Sunday, May 26, 2013

Not Burning Employment Bridges

While I didn’t always love the work involved at my old jobs, I always worked hard at it and did my best to respect my employers.  I wasn’t the best of friends with every director or department head I ever had, but I worked at living up to, and in many cases, exceeding their expectations, and I always tried to respect them as superiors.  I guess this is part of why I was already hired back by one employer after leaving for a promotion elsewhere.

Beyond just working my tail off for my employers, there are other reasons why I’m welcome back at previous employers.

Training a Replacement
In two out of the three situations in which I left my employer during my hotel career, I trained my replacement before I left.  This at first might not seem like a big deal, but having a person who can do this rather than just leave or who isn’t trustworthy enough to let train their replacement can be a big advantage to an employer.

And not only did I train them, but I trained them correctly and in one case, even offered to come back and help out if any unexpected issues arose or my replacement was having trouble.  Such willingness to make the transition for my replacement and my employer as seamless as possible went a long way in having them look favorably upon me once I was gone.  In fact, I even returned to one employer several years later in a better position.

“Owner’s Expectations”
One of the first general managers I had in the hotel business, promoted “owner’s expectations” as one of his main management principles.  It is really a quite simple rule, but it is amazing to me how many employees fail to follow it, and therefore fail in the workplace.

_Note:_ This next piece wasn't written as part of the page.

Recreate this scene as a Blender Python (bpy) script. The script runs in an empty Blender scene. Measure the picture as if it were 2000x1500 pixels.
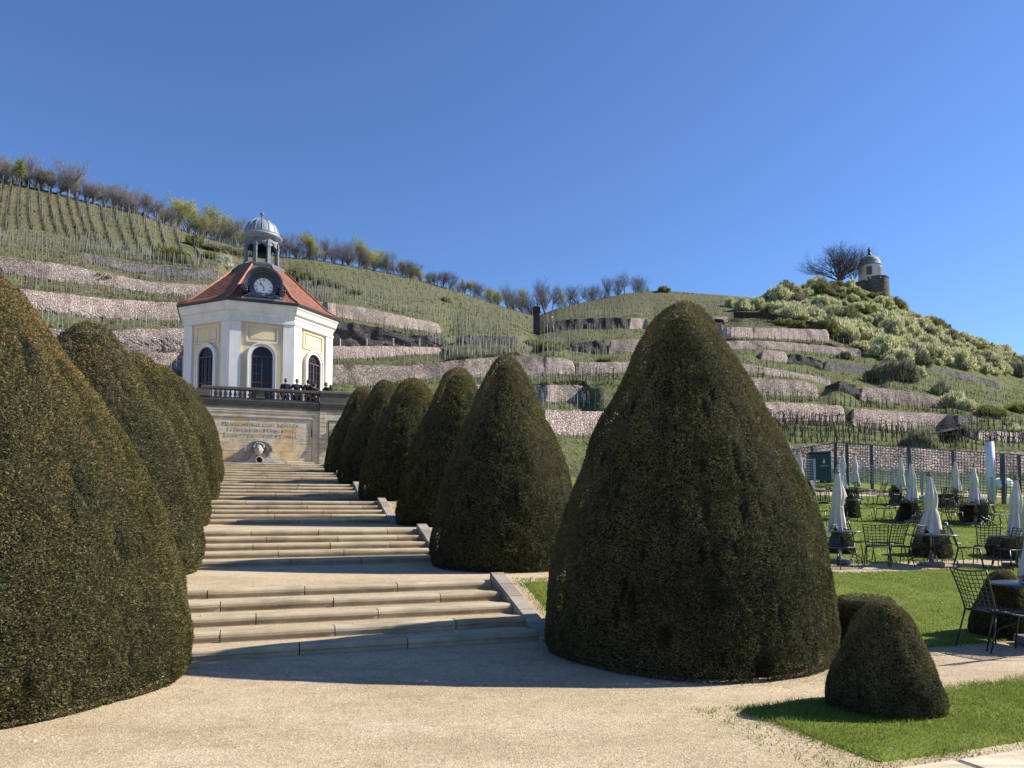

Owner’s expectations promoted employees understanding their superior’s or superiors’ main “hot points” if you will.  Knowing what was most important to the boss, and making it most important to me, allowed me to succeed in their eyes.  I made their objectives my objectives, and therefore did my best to keep happy the ones who had the power to form my success.

Polite Resignations Letters
Whenever I left a role or employer, I ensured that I did so in the most polite and business-like manner I could.  One step in this process involved writing a polite, gracious, and appreciative resignation letter.  Just shooting out an email or leaving my intentions on voicemail wasn’t going to cut it if I wanted to leave in good standing.  Therefore, I took time to form, read, re-read, consider, and possibly re-write my resignation letters to ensure that they were looked upon in a positive light.  This was especially important when moving to a different hotel within the same chain, as my employee file would likely follow me.

Continued Contact
While over the years the number of people from previous employers who I stay in contact with has dwindled, as has the frequency of that contact, this doesn’t mean that I still don’t make an effort.  I find that an occasional phone call or email between myself and those with whom I was closest, not only allows us to catch up on old times, but keeps me informed of the situation at those previous employers as well as any opportunities that may arise.

2 comments:

  1. This is something to keep in mind. The wrong way is to burn your bridges and leave a bad taste behind.